Now this is a point we all too often forget. Why are we sending it and what is the outcome we’re hoping for? Because the answer to the question very heavily depends on that point. If for example, it’s an email designed to imprint the brand on someone’s brain, for example a promotional email, then as Snov say, plain text emails aren’t going to work for you. If however it’s a quick to a contact updating them on something specific to them, they may discard a styled email due to its impersonal nature.

AB Testing

And this is where the importance of AB testing for yourself come in and not just relying on what Google tells you. Generally, the answer you’ll get will be too high level.

Your customer based may be an outlier or they may operate in a slightly different way. For example, if they’re in a country with particularly poor internet speeds, your open rate will be impacted should you opt to send them a sizeable, graphic-dominated email. Alternatively, your company’s own message of simplicity or authenticity might be undermined by complex, stylish emails that look very corporate.

Always trial it out and see what the data tells you.

Data Points

The data points you’re capturing and monitoring are also important though. One of the biggest issues marketers have is “the untracked sale” where the customer has bought from you by going outside of a trackable cadence. For example, they see your ad on their computer and then look up your website in their phone the next day. Or when they forward your blog onto a colleague via Whatsapp, and that person subsequently buys from you. Cookies will only go so far.

But sometimes, you need to piece things together from different data sources and then let your data specialists tell the story, such as linking together that link click, with a tracked website visit and form submission.

One of the other things it can of course help you track is the veracity of your data.
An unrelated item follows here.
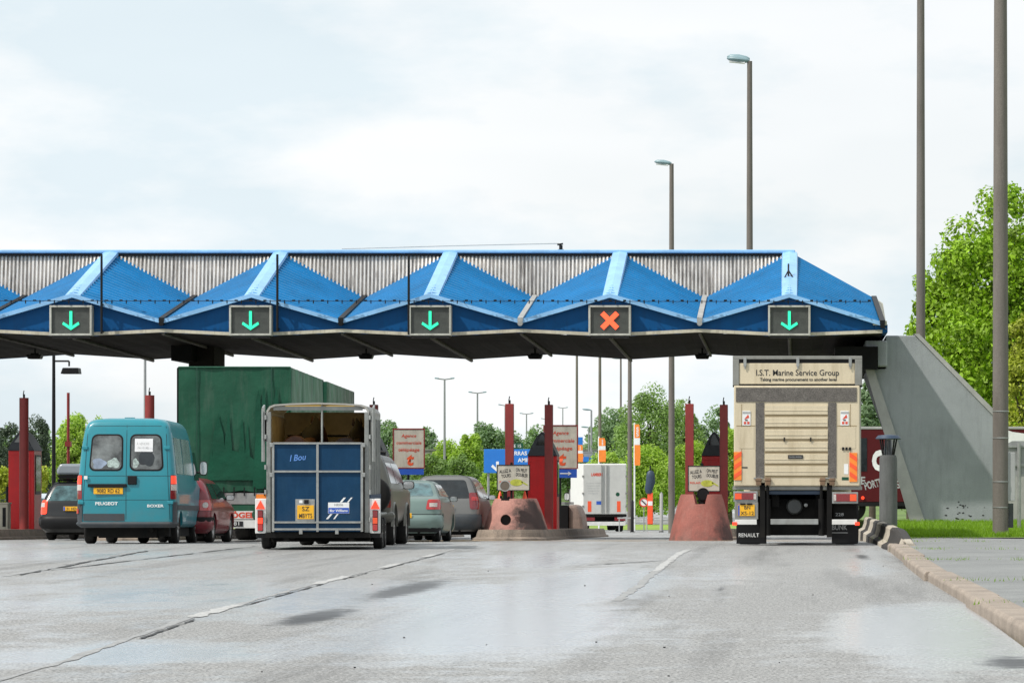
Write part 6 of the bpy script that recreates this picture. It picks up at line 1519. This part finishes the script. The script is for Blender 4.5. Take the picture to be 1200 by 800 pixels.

Hard and soft bounces can tell you how accurate the email data you have is and can point to areas of your process that need to improve.

Case Study

When we ran our most recent campaign, we put a 50/50 split between styled and plain text. Whilst we found that unique opens were almost identical, the plain text email was opened more than once, by 30%+ more people.

However, and this comes back to the point about what data you capture, because of the interactive nature of the styled version, it drove clicks that the HTML version delivered none of. By that, we mean customers clicking to see our LinkedIn page, visit our website and/or review our terms of service. So the important part is tracking those clicks through and seeing what outcomes they deliver. If those clicks consistently lead to sales…styled is the way to go!

The overall points to consider;

· What do I want to achieve with each marketing action?

· What data points are important to me and give me insight?

· Am I going to AB test different approaches? The answer is Yes.

· How can I vary my content by situation?